**Exercise aim**
The lines to reproduce run from the first one through the line containing "PI = math.pi". Reproduce them exactly.

**Information shown**

** start **

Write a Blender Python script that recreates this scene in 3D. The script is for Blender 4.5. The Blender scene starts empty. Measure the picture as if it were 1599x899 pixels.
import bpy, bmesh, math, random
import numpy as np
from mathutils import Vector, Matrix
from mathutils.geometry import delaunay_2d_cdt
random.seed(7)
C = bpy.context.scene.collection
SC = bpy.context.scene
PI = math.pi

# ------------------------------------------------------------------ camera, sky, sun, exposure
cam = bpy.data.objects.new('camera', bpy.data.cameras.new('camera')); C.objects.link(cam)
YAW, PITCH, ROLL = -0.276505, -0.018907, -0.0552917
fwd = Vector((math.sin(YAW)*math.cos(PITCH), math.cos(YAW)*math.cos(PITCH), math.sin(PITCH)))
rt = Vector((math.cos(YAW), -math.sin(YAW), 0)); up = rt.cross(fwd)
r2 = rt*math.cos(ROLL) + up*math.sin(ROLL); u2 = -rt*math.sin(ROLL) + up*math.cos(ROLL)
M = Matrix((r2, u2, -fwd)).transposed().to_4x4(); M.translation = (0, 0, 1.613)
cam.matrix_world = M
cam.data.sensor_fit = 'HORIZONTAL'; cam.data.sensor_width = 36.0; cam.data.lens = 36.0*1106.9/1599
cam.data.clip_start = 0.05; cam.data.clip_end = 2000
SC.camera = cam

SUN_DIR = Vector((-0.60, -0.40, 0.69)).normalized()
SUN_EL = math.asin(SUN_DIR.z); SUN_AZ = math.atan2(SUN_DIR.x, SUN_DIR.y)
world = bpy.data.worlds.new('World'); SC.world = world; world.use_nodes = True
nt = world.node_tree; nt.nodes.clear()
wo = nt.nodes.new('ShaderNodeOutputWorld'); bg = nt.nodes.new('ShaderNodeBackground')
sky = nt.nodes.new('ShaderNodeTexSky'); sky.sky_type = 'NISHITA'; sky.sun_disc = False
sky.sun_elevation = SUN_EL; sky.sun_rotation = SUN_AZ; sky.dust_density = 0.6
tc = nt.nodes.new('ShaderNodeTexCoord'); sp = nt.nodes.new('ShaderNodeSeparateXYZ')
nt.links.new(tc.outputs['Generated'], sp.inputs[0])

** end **

**Response**
Write a Blender Python script that recreates this scene in 3D. The script is for Blender 4.5. The Blender scene starts empty. Measure the picture as if it were 1599x899 pixels.
import bpy, bmesh, math, random
import numpy as np
from mathutils import Vector, Matrix
from mathutils.geometry import delaunay_2d_cdt
random.seed(7)
C = bpy.context.scene.collection
SC = bpy.context.scene
PI = math.pi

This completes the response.